— start —

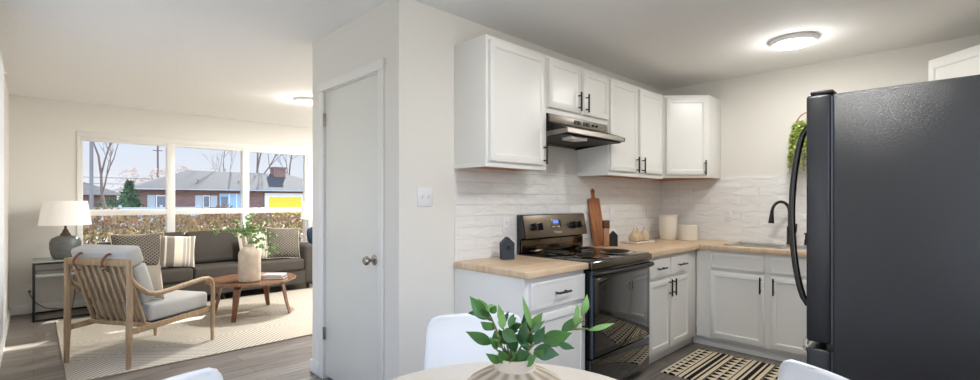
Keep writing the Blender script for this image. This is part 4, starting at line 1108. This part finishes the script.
# hedge in front of the window
t = thing('hedge', 'dry brown hedge growing just outside the picture window', 'hedge', (2.2, 9.3, GZ))
hb, hg, tw = MB(), MB(), MB(); r5 = random.Random(9)
for i in range(15000):
    x = r5.uniform(-3.4, 3.9); y = r5.uniform(-.42, .45); top = 1.72+.05*math.sin(x*3.1)+.04*math.sin(x*7.7)
    z = top*(1-abs(r5.gauss(0, .33))); z = max(.05, min(top, z))
    p = Vector((x, y, z)); d = Vector((r5.uniform(-1, 1), r5.uniform(-1, 1), r5.uniform(-1, 1))).normalized()
    green = (z < 1.45 and r5.random() < .55) or r5.random() < .08
    (hg if green else hb).leaf(p, p+d*r5.uniform(.05, .09), r5.uniform(.03, .05), (r5.uniform(-1, 1), -1, r5.uniform(-1, 1)), 0, .15, 2)
for i in range(260):
    x = r5.uniform(-3.4, 3.9); y = r5.uniform(-.35, .4)
    tw.tube([(x, y, 0), (x+r5.uniform(-.1, .1), y, .8), (x+r5.uniform(-.25, .25), y+r5.uniform(-.1, .1), r5.uniform(1.3, 1.75))], [.012, .008, .004], 4)
tw.build('twigs', M['bark'], t); hb.build('brown_leaves', M['hedge'], t, recalc=False); hg.build('green_leaves', M['hedgegreen'], t, recalc=False)

# neighbour house across the street
t = thing('neighbour_house', 'brick bungalow with grey hipped roof across the street', 'house', (15, 50, GZ))
HX0, HX1, HY0, HY1 = -8.6, 10.2, 0.0, 9.0
MB().box(HX0, HX1, HY0, HY1, 0, 2.9).build('wall', M['brick'], t, smooth=False)
def hip(x0, x1, y0, y1, z0, h, ov, nm='roof', inset=None):
    x0 -= ov; x1 += ov; y0 -= ov; y1 += ov; dy = (y1-y0)/2; ins = inset or dy
    bm = bmesh.new(); v = [bm.verts.new(p) for p in ((x0, y0, z0), (x1, y0, z0), (x1, y1, z0), (x0, y1, z0), (x0+ins, y0+dy, z0+h), (x1-ins, y0+dy, z0+h))]
    for f in ((0, 1, 5, 4), (1, 2, 5), (2, 3, 4, 5), (3, 0, 4), (3, 2, 1, 0)): bm.faces.new([v[i] for i in f])
    m_ = MB(); m_.bm.free(); m_.bm = bm; return m_.build(nm, M['roof'], t, smooth=False)
hip(HX0, HX1, HY0, HY1, 2.95, 2.0, .8)
MB().box(HX0-.8, HX1+.8, HY0-.8, HY0-.72, 2.88, 2.96).box(HX0-.8, HX0-.72, HY0-.8, HY1+.8, 2.88, 2.96).build('fascia', M['shutter'], t, smooth=False)
ck = MB().box(3.95, 5.2, 3.4, 4.6, 3.2, 5.6).box(3.88, 5.27, 3.3, 4.7, 5.45, 5.65).build('chimney', M['brick'], t, smooth=False)
for x, z0, z1, w_, sh in ((-6.9, 1.0, 2.4, .8, True), (-3.4, 1.25, 2.4, .6, True), (7.9, 1.0, 2.4, 1.0, False)):
    f = MB().box(x-w_/2, x+w_/2, -.06, 0.02, z0, z1).build('window', M['fascia'], t, smooth=False)
    MB().box(x-w_/2+.08, x+w_/2-.08, -.09, -.05, z0+.08, z1-.08).build('pane', M['housepane'], f, smooth=False)
    if sh:
        for s in (-1, 1): MB().box(x+s*(w_/2+.33)-.28, x+s*(w_/2+.33)+.28, -.05, 0.02, z0, z1).build('shutter', M['shutter'], t, smooth=False)
f = MB().box(-2.3, -.2, -.05, .02, .6, 2.6).build('entry_panel', M['bluedoor'], t, smooth=False)
MB().box(-2.15, -1.6, -.08, -.04, .9, 2.3).build('pane', M['housepane'], f, smooth=False)
MB().box(-1.5, -1.42, -.08, -.04, .6, 2.6).box(-.85, -.77, -.08, -.04, .6, 2.6).build('mullion', M['fascia'], f, smooth=False)
# front porch post and yellow garage panel
MB().box(1.8, 5.9, -.10, -.02, .2, 2.7).build('garage_surround', M['fascia'], t, smooth=False)
MB().box(2.2, 5.5, -.16, -.09, .3, 2.3).build('garage_door', M['yellow'], t, smooth=False)
for x, y, in ((-3.8, 2.2), (-.2, 2.4)): MB().cyl((x, y-1.0, 3.4), (x, y-1.0, 3.95), .05, seg=8).build('vent_pipe', M['bark'], t)
t = thing('distant_house', 'small house with pale grey roof far left beyond the pole', 'house', (2.0, 62, GZ))
MB().box(-5, 4.2, 0, 8, 0, 2.5).build('wall', M['brick'], t, smooth=False)
hip(-5, 4.2, 0, 8, 2.5, 2.0, .8)

# trees and poles
def branch(mb, p, d, L, r, depth, rr, spread=.55):
    n = 4; pth = [Vector(p)]; dd = Vector(d).normalized()
    for i in range(n):
        dd = (dd+Vector((rr.uniform(-1, 1), rr.uniform(-1, 1), rr.uniform(-.3, .6)))*.13).normalized(); pth.append(pth[-1]+dd*L/n)
    mb.tube(pth, [r*(1-.12*i) for i in range(n+1)], 5)
    if depth == 0: return
    for k in range(3 if depth > 1 else 4):
        i = rr.randint(2, n); nd = (dd+Vector((rr.uniform(-1, 1), rr.uniform(-1, 1), rr.uniform(-.1, .7)))*spread).normalized()
        branch(mb, pth[i], nd, L*rr.uniform(.5, .75), r*.5, depth-1, rr, spread)
def bare_tree(label, x, y, h, r, seed, lean=(0, 0, 1), depth=4, name='bare_tree', m='bark', spread=.55):
    t = thing(name, label, 'tree', (x, y, GZ), 0, 'bare trees outside the window')
    rr = random.Random(seed); mb = MB(); branch(mb, (0, 0, 0), lean, h*.5, r, depth, rr, spread)
    mb.build('trunk', M[m], t); return t
bare_tree('tall bare tree right of the grey pole at the window left', 3.3, 38.0, 9.5, .11, 4)
bare_tree('bare forked tree rising directly behind the chimney', 22.6, 68.0, 17.0, .22, 8, (-.1, 0, 1), 4, spread=.8)
bare_tree('bare tree right of the chimney with spreading limbs', 31.3, 82.0, 17.0, .22, 21, (.12, 0, 1), 4, spread=.8)
bare_tree('bare tree whose twigs cross the middle pane', 23.5, 84.0, 13.0, .14, 33, (-.3, 0, 1), 4)
def bushy_tree(label, x, y, h, w_, seed, m='twig', n=500, conical=False, cat='tree', nm='bushy_tree'):
    t = thing(nm, label, cat, (x, y, GZ), 0, 'bushy trees across the street'); rr = random.Random(seed)
    lf = MB(); tk = MB().tube([(0, 0, 0), (0, 0, h*.8)], [.12, .04], 6)
    for k in range(26):
        z = h*rr.uniform(.25, .9); a = rr.uniform(0, 2*PI); q = w_*.45*(1-z/h*.6 if not conical else (1-z/h))
        tk.tube([(0, 0, z*.7), (q*math.cos(a), q*math.sin(a), z)], [.04, .012], 4)
    tk.build('trunk', M['bark'], t)
    for k in range(n):
        z = h*rr.uniform(.12, 1); rad = w_/2*((1-z/h) if conical else math.sin(PI*min(1, z/h*.9+.08))**.6)*math.sqrt(rr.random())
        a = rr.uniform(0, 2*PI); p = Vector((rad*math.cos(a), rad*math.sin(a), z))
        dd = Vector((rr.uniform(-1, 1), rr.uniform(-1, 1), rr.uniform(-.6, .8))).normalized()
        lf.leaf(p, p+dd*rr.uniform(.18, .4), .12 if not conical else .16, (rr.uniform(-1, 1), -1, rr.uniform(-1, 1)), 0, .1, 2)
    lf.build('foliage', M[m], t, recalc=False)
bushy_tree('dark green conifer left of the brick house corner', 5.4, 46.5, 3.4, 3.0, 1, 'pine', 1400, True, nm='conifer_tree')
bushy_tree('low dark green shrub below the conifer', 4.1, 44, 2.0, 2.4, 2, 'pine', 700, False, nm='conifer_tree')
bushy_tree('pinkish bare-twigged tree behind the left end of the brick roof', 10.6, 66.5, 5.6, 4.6, 3, 'twig', 420)
bushy_tree('pinkish bare-twigged tree beside the wooden utility pole', 14.8, 76, 6.6, 5.0, 4, 'twig', 420)
bushy_tree('pinkish bare-twigged tree right of the tall bare tree', 9.5, 80, 6.2, 5.0, 5, 'twig', 420)
bushy_tree('pale twiggy tree above the distant house at the window left edge', 0.4, 78, 7.0, 5.0, 6, 'twig', 420)
bushy_tree('pale twiggy tree peeking over the roof ridge in the middle pane', 17.5, 72, 6.6, 4.0, 7, 'twig', 260)
t = thing('street_pole', 'slim grey pole standing near the left edge of the window', 'pole', (1.72, 25.5, GZ))
MB().cyl((0, 0, 0), (0, 0, 7.5), .07, .06).build('pole_shaft', M['polemat'], t)
MB().lathe([(.13, 0), (.13, .03), (.07, .05), (0, .05)], 16).build('base_collar', M['polemat'], t)
t = thing('utility_pole', 'wooden utility pole with short crossarm behind the left end of the house', 'pole', (11.4, 72.7, GZ))
MB().cyl((0, 0, 0), (0, 0, 9.0), .13, .10).build('pole_shaft', M['bark'], t)
MB().box(-.5, .5, -.05, .05, 8.3, 8.4).build('crossarm', M['bark'], t)
o = MB().tube([(-40+i*8, 60, 4.2+GZ+.02*(i-6)**2) for i in range(13)], .03, 5).tube([(-40+i*8, 60.3, 3.6+GZ+.02*(i-6)**2) for i in range(13)], .03, 5).build('power_line', M['polemat'])
tag(o, 'sagging power line crossing behind the bare tree', 'cable')
o = MB().box(-12, 9, 40, 40.12, GZ, GZ+1.45)
for i in range(10): o.box(-12+i*2.3, -11.85+i*2.3, 39.95, 40.17, GZ, GZ+1.6)
o = o.build('garden_fence', M['shutter'], smooth=False)
tag(o, 'low white fence across the street at the left of the window', 'fence')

— end —

__Short exercise__: Repeat, with no pictures, each line from the beginning of the data through the line containing "tw.build('twigs', M['bark'], t);", inclusive.

__Exercise answer__:
Keep writing the Blender script for this image. This is part 4, starting at line 1108. This part finishes the script.
# hedge in front of the window
t = thing('hedge', 'dry brown hedge growing just outside the picture window', 'hedge', (2.2, 9.3, GZ))
hb, hg, tw = MB(), MB(), MB(); r5 = random.Random(9)
for i in range(15000):
    x = r5.uniform(-3.4, 3.9); y = r5.uniform(-.42, .45); top = 1.72+.05*math.sin(x*3.1)+.04*math.sin(x*7.7)
    z = top*(1-abs(r5.gauss(0, .33))); z = max(.05, min(top, z))
    p = Vector((x, y, z)); d = Vector((r5.uniform(-1, 1), r5.uniform(-1, 1), r5.uniform(-1, 1))).normalized()
    green = (z < 1.45 and r5.random() < .55) or r5.random() < .08
    (hg if green else hb).leaf(p, p+d*r5.uniform(.05, .09), r5.uniform(.03, .05), (r5.uniform(-1, 1), -1, r5.uniform(-1, 1)), 0, .15, 2)
for i in range(260):
    x = r5.uniform(-3.4, 3.9); y = r5.uniform(-.35, .4)
    tw.tube([(x, y, 0), (x+r5.uniform(-.1, .1), y, .8), (x+r5.uniform(-.25, .25), y+r5.uniform(-.1, .1), r5.uniform(1.3, 1.75))], [.012, .008, .004], 4)
tw.build('twigs', M['bark'], t); hb.build('brown_leaves', M['hedge'], t, recalc=False); hg.build('green_leaves', M['hedgegreen'], t, recalc=False)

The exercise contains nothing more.